THE EXERCISE:
Exactly reproduce the lines of the listing below from the one containing "by 1067 pixels." through the one containing "R = math.radians". Skip the images.
★ ★ ★ ★ ★
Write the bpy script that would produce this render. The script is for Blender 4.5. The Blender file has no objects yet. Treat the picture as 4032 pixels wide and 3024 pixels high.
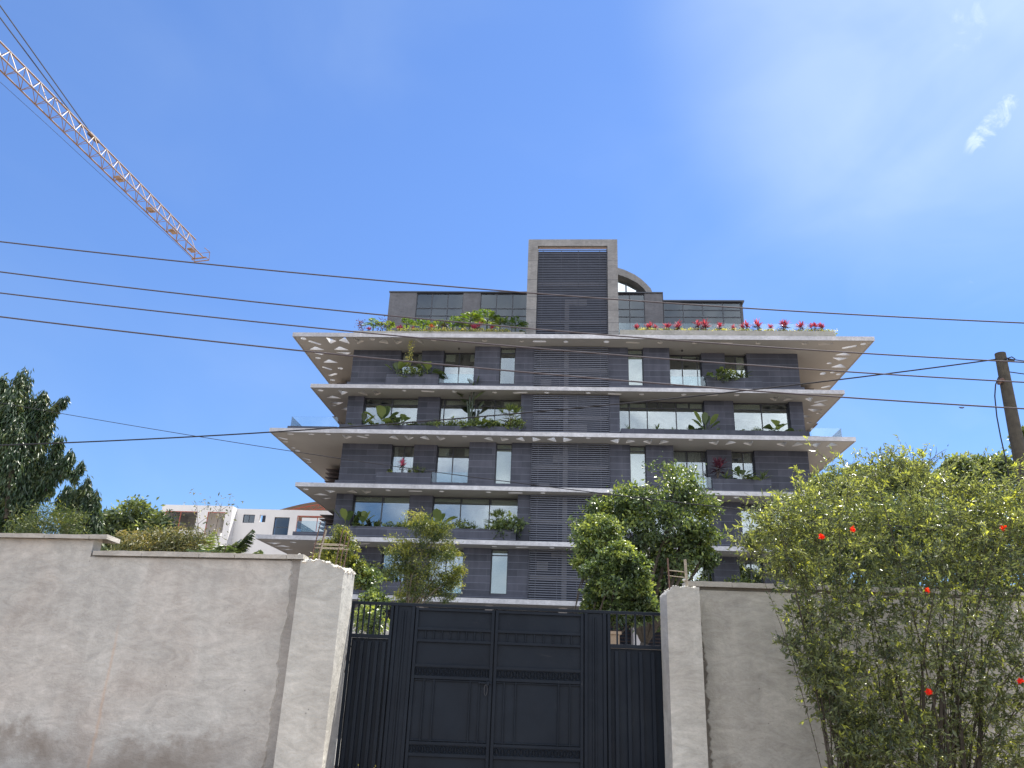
import bpy, math, random
import numpy as np
from math import sin, cos, pi, radians
random.seed(7); rng = np.random.default_rng(7)
SC = bpy.context.scene
COL = SC.collection

# ------------------------------------------------------------------ camera
FPX, CXP, CYP = 3028.0, 2016.0, 1512.0
HEAD = radians(-4.2)
CAM = np.array([0.0, 0.0, 1.6])
_up = np.array([(2314 - CXP) / FPX, (-6256 - CYP) / FPX, 1.0]); _up /= np.linalg.norm(_up)
_fh = np.array([0, 0, 1.0]) - _up * _up[2]; _fh /= np.linalg.norm(_fh)
_rt = np.cross(_fh, _up)
if _rt[0] < 0: _rt = -_rt
HD = np.array([sin(HEAD), cos(HEAD), 0.0]); RX = np.array([cos(HEAD), -sin(HEAD), 0.0])
ROT = np.stack([RX, HD, [0, 0, 1.0]]).T @ np.stack([_rt, _fh, _up])
def ray(px, py): return ROT @ np.array([(px - CXP) / FPX, (py - CYP) / FPX, 1.0])
def at_y(px, py, Y): d = ray(px, py); return CAM + d * (Y / d[1])
def at_z(px, py, Z): d = ray(px, py); return CAM + d * ((Z - CAM[2]) / d[2])
def at_d(px, py, D): d = ray(px, py); return CAM + d * (D / d.dot(HD))      # plane at distance D down the street axis
def dd(x, y, D): return at_d(x * 1.8228, y * 1.8228, D)
def g(lx, D, z=0.0): return RX * lx + HD * D + np.array([0, 0, z])           # street-aligned frame of gate and walls

cam_d = bpy.data.cameras.new('camera'); cam = bpy.data.objects.new('camera', cam_d); COL.objects.link(cam)
cam_d.sensor_width = 36; cam_d.lens = 36 * FPX / 4032; cam_d.clip_start = 0.05; cam_d.clip_end = 3000
from mathutils import Matrix, Vector
m4 = np.eye(4); m4[:3, 0] = ROT[:, 0]; m4[:3, 1] = -ROT[:, 1]; m4[:3, 2] = -ROT[:, 2]; m4[:3, 3] = CAM
cam.matrix_world = Matrix(m4.tolist()); SC.camera = cam

# ------------------------------------------------------------------ sky, sun, exposure
SUN_AZ, SUN_EL = radians(50), radians(64)         # azimuth from +Y towards +X
SC.view_settings.view_transform = 'Standard'; SC.view_settings.look = 'None'
SC.view_settings.exposure = 1.25; SC.view_settings.gamma = 1
world = bpy.data.worlds.new('World'); SC.world = world; world.use_nodes = True
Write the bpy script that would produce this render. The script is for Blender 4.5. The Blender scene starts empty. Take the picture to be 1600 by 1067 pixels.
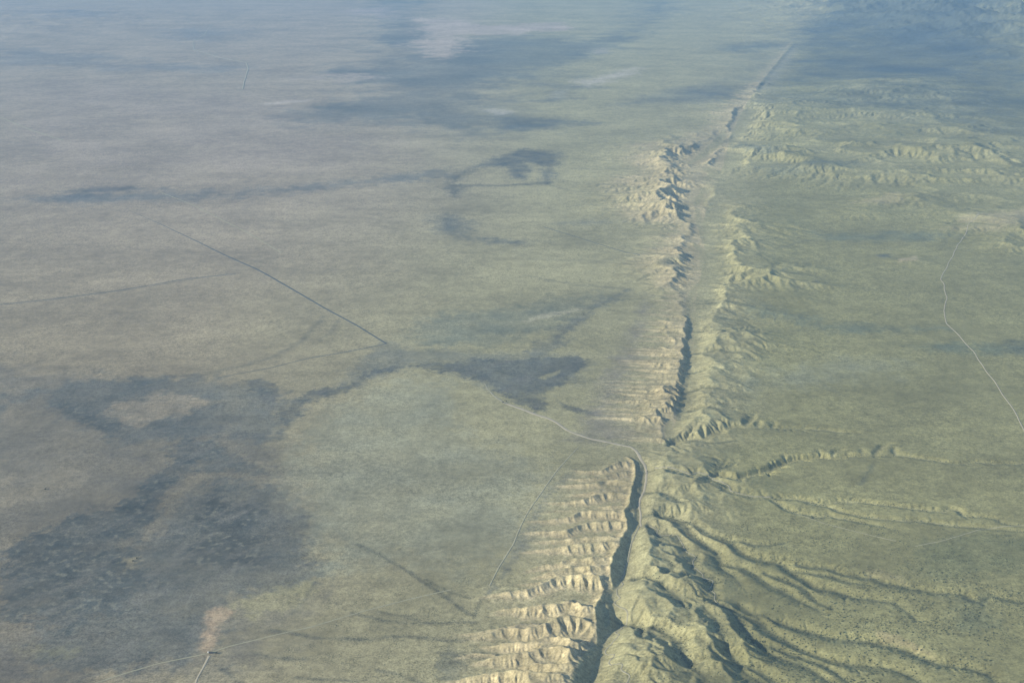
import bpy, math, random, time
import numpy as np
T0 = time.time()
SC = bpy.context.scene
R = math.radians

# ------------------------------------------------------------------ camera, sky, sun, exposure
CAM_H = 2000.0
PITCH = R(20.0)
FPX = 1931.0                      # focal length in pixels of the 1600 px wide photograph
cam_data = bpy.data.cameras.new('camera')
cam_data.sensor_width = 36.0
cam_data.lens = 36.0 * FPX / 1600.0
cam_data.clip_start = 10.0
cam_data.clip_end = 400000.0
cam = bpy.data.objects.new('camera', cam_data)
SC.collection.objects.link(cam)
cam.location = (0, 0, CAM_H)
cam.rotation_euler = (math.pi / 2 - PITCH, 0, 0)
SC.camera = cam

SUN_EL = R(23.5)
SUN_AZ_X, SUN_AZ_Y = -math.cos(R(22)), -math.sin(R(22))      # the sun stands to the left, a little behind the camera
w = bpy.data.worlds.new('World'); SC.world = w; w.use_nodes = True
nt = w.node_tree
bg = nt.nodes['Background']
sky = nt.nodes.new('ShaderNodeTexSky'); sky.sky_type = 'NISHITA'; sky.sun_disc = False
sky.sun_elevation = SUN_EL
sky.sun_rotation = math.atan2(SUN_AZ_X, SUN_AZ_Y)
sky.altitude = 2000; sky.dust_density = 1.5
nt.links.new(sky.outputs[0], bg.inputs[0]); bg.inputs[1].default_value = 0.125
sd = bpy.data.lights.new('sun', 'SUN'); sd.energy = 4.6; sd.angle = R(0.5); sd.color = (1.0, 0.92, 0.74)
sun = bpy.data.objects.new('sun', sd); SC.collection.objects.link(sun)
from mathutils import Vector
sv = Vector((SUN_AZ_X * math.cos(SUN_EL), SUN_AZ_Y * math.cos(SUN_EL), math.sin(SUN_EL)))
sun.rotation_euler = sv.to_track_quat('Z', 'Y').to_euler()
SC.view_settings.view_transform = 'Standard'
SC.view_settings.look = 'None'
SC.view_settings.gamma = 1.0
SC.view_settings.exposure = 0.52
SC.view_settings.use_curve_mapping = False
SC.cycles.volume_bounces = 1
SC.cycles.max_bounces = 4
HAZE_DENSITY = 3.2e-5
HAZE_COLOR = (0.32, 0.53, 0.80)

# ------------------------------------------------------------------ noise
def _hash(ix, iy, seed):
    h = (ix.astype(np.uint32) * np.uint32(374761393)) ^ (iy.astype(np.uint32) * np.uint32(668265263)) ^ np.uint32(seed * 362437 + 97)
    h = (h ^ (h >> np.uint32(13))) * np.uint32(1274126177)
    h ^= h >> np.uint32(16)
    return h
def gnoise(x, y, seed=0):
    """gradient noise, about -1..1"""
    x = np.asarray(x, float); y = np.asarray(y, float)
    x0 = np.floor(x); y0 = np.floor(y)
    fx = x - x0; fy = y - y0
    ix = x0.astype(np.int64); iy = y0.astype(np.int64)
    u = fx * fx * fx * (fx * (fx * 6 - 15) + 10); v = fy * fy * fy * (fy * (fy * 6 - 15) + 10)
    def g(dx, dy):
        a = _hash((ix + dx) & 0xffffffff, (iy + dy) & 0xffffffff, seed).astype(np.float64) * (2 * math.pi / 4294967296.0)
        return np.cos(a) * (fx - dx) + np.sin(a) * (fy - dy)
    a = g(0, 0); b = g(1, 0); c = g(0, 1); d = g(1, 1)
    return (a + u * (b - a) + v * (c - a + u * (a - b - c + d))) * 1.5
def fbm(x, y, scale, octaves=4, seed=0, gain=0.5, ridged=False):
    s = 0.0; amp = 1.0; tot = 0.0; f = 1.0 / scale
    for o in range(octaves):
        n = gnoise(x * f + 17.3 * o, y * f - 9.1 * o, seed + o * 7)
        if ridged: n = 1 - 2 * np.abs(n)
        s = s + amp * n; tot += amp; amp *= gain; f *= 2.03
    return s / tot
def sstep(a, b, x):
    t = np.clip((x - a) / (b - a), 0, 1)
    return t * t * (3 - 2 * t)

# ------------------------------------------------------------------ where a direction of view meets the ground
CP, SP = math.cos(PITCH), math.sin(PITCH)
def unproj(px, py, z=0.0):
    px = np.asarray(px, float); py = np.asarray(py, float)
    u = (px - 800) / FPX; v = (533.5 - py) / FPX
    dx = u; dy = CP + v * SP; dz = -SP + v * CP
    t = (CAM_H - z) / -dz
    return dx * t, dy * t
FAULT_PX = [(880, 1100), (905, 1067), (945, 1015), (955, 985), (962, 950), (976, 895), (984, 849), (998, 810), (1005, 765), (1000, 712), (1042, 690), (1059, 654),
            (1069, 608), (1083, 548), (1087, 470), (1102, 400), (1098, 350), (1110, 310), (1130, 262), (1142, 212), (1160, 175), (1190, 130), (1232, 75), (1275, 20), (1290, 0)]
_fx, _fy = unproj([p[0] for p in FAULT_PX], [p[1] for p in FAULT_PX])
def fault_x(Y):
    return np.interp(Y, _fy, _fx)
def base(X, Y):
    """the broad ground: flat valley floor west of the fault, a fan that rises gently east of it"""
    d = X - fault_x(Y)
    return 45 * (1 - np.exp(-np.maximum(d - 60, 0) / 2600.0))
def U(pts, z=0.0):
    """points of view -> points of the ground (x, y) where the ground stands z above the broad surface"""
    p = np.array(pts, float)
    zz = np.broadcast_to(np.asarray(z, float), (len(p),)).copy()
    X, Y = unproj(p[:, 0], p[:, 1], zz)
    for _ in range(5):
        X, Y = unproj(p[:, 0], p[:, 1], zz + base(X, Y))
    return np.stack([X, Y], 1)

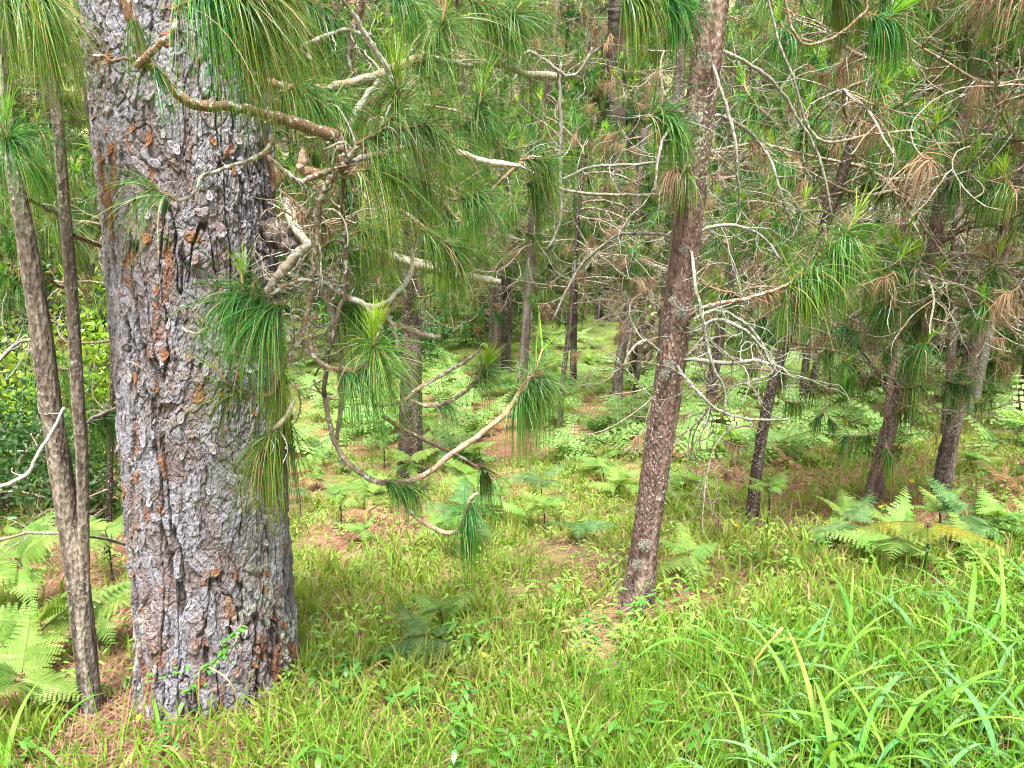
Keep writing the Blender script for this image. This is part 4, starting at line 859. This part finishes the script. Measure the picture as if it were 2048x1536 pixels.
shrub("shrub", "bright yellow-green leafy bush behind the forked thin stem", gxy(-4.6, 7.2), 1.5, 2.1, BR0, BR1, 5200, .085, 1)
shrub("shrub", "smaller lime green bush tucked against the old pine's flank", gxy(-3.75, 7.4), .8, 1.7, BR0, BR1, 2600, .08, 2)
shrub("shrub", "dark glossy green bush with low red stems at the edge", gxy(-3.9, 5.4), 1.0, 1.25, DK0, DK1, 2700, .06, 3)
shrub("shrub", "dark round bush left of the dark glossy bush with red stems", gxy(-3.1, 5.0), .6, .95, DK0, DK1, 2200, .055, 4)
shrub("dark_tree", "dark small-leaved tree in deep shade behind the bright bush", gxy(-6.2, 11.5), 2.4, 2.4, DK0, DK1 * .8, 7000, .09, 5, "tree")
shrub("dark_tree", "dark small-leaved tree seen between the old pine and the thin stems", gxy(-4.4, 11.0), 1.8, 2.3, DK0, DK1 * .8, 6000, .085, 6, "tree")
shrub("shrub", "dark small-leaved bush behind the dark furrowed pine stem", gxy(-1.8, 13.5), 1.2, 1.9, DK0, DK1, 4200, .08, 7)
shrub("shrub", "low dark bush at the left edge of the hollow", gxy(-.5, 15.5), 1.0, 1.5, DK0, DK1, 3000, .08, 8)
shrub("shrub", "pale small-leaved bush in the wood just left of the clear reddish stem", gxy(1.9, 11.8), .9, 3.4, np.array([.08, .12, .03]), np.array([.25, .26, .10]), 2600, .075, 9)
shrub("shrub", "black-green bush in the shade right of the hollow", gxy(5.4, 14.2), 1.7, 2.0, DK0, DK1 * .8, 5000, .09, 10)
shrub("shrub", "dark bush behind the tree fern on the right", gxy(7.9, 13.2), 1.9, 2.4, DK0, DK1 * .8, 5000, .09, 11)
shrub("shrub", "leafy bush with dull green leaves above the hollow", gxy(3.2, 20.5), 1.8, 2.6, DK0 * 1.5, DK1 * 1.4, 4000, .11, 12)
for k, (x, y) in enumerate(((-8, 19), (-5.2, 22), (-12.5, 24), (-2.5, 24), (1, 25), (6.5, 22), (10, 19), (13, 24), (8.5, 27), (-17, 30), (3.5, 30), (15, 31))):
    shrub("shrub", "dull green bush among the pines of the far slope", gxy(x, y), 1.9, 2.2, DK0 * 1.6, DK1 * 1.7, 2600, .13, 30 + k, group="bushes among the far pines")

# broadleaf tree with large pale drooping leaves
BL = []
for v in range(4):
    r = np.random.default_rng(61 + v); m_ = MB()
    for k in range(9):
        a = k / 9 * 2 * math.pi + r.normal() * .1; L = .24 * r.uniform(.7, 1.1); d = np.array([math.cos(a), math.sin(a), .1]); sd = np.array([-math.sin(a), math.cos(a), 0]); p = np.zeros(3); pr = []
        for q in range(4): pr.append((p.copy(), .045 * [.25, 1, .9, .08][q])); d = nrm(d + np.array([0, 0, -.45])); p = p + d * L / 3
        Vv = np.array([pp + s_ * sd * w_ for (pp, w_) in pr for s_ in (-1, 1)]); m_.add(Vv, [[q * 2, q * 2 + 1, q * 2 + 3, q * 2 + 2] for q in range(3)], None, mixc([.10, .14, .10], [.30, .34, .30], r.uniform(0, 1, 8)))
    tube(m_, np.array([[0, 0, 0], [-.1, .02, -.12], [-.25, .03, -.18]]), .006, 4, [.2, .16, .1])
    BL.append(m_.mesh("leaf", M_leaf))
for (lab, x, y, seed) in (("tree with big grey-green hand-shaped leaves above the stout leaning pine", 5.4, 8.6, 1), ("taller big-leaved tree farther behind at the right", 7.6, 10.6, 2)):
    B = gxy(x, y); t = thing("broadleaf_tree", lab, "tree", B); r = np.random.default_rng(seed + 40); H = 3.3
    m_ = MB(); tube(m_, np.array([[0, 0, -.1], [.05, 0, 1.2], [0, .05, 2.3], [.1, .1, H]]), [.06, .05, .045, .03], 8, [.16, .14, .12]); nodes = []
    for k in range(7):
        a = r.uniform(0, 6.28); z = r.uniform(1.4, H); p = np.array([[.03, .03, z], [math.cos(a) * .4, math.sin(a) * .4, z + .25], [math.cos(a) * .8, math.sin(a) * .8, z + .35]]); tube(m_, resample(p, 7), np.linspace(.02, .01, 7), 5, [.18, .15, .12]); nodes += [p[1], p[2], p[2]]
    part("trunk", m_.mesh("trunk", M_twig), t)
    for k in range(46):
        p = nodes[r.integers(len(nodes))] + r.normal(size=3) * np.array([.3, .3, .25]); part("leaf", BL[r.integers(4)], t, RZ(p, r.uniform(0, 6.28), r.uniform(.7, 1.2)))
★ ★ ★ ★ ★
PROBLEM SOLUTION:
Write the bpy script that would produce this render. The script is for Blender 4.5. The Blender scene starts empty. Take the picture to be 1600 by 1067 pixels.
import bpy, math, random, time
import numpy as np
T0 = time.time()
SC = bpy.context.scene
R = math.radians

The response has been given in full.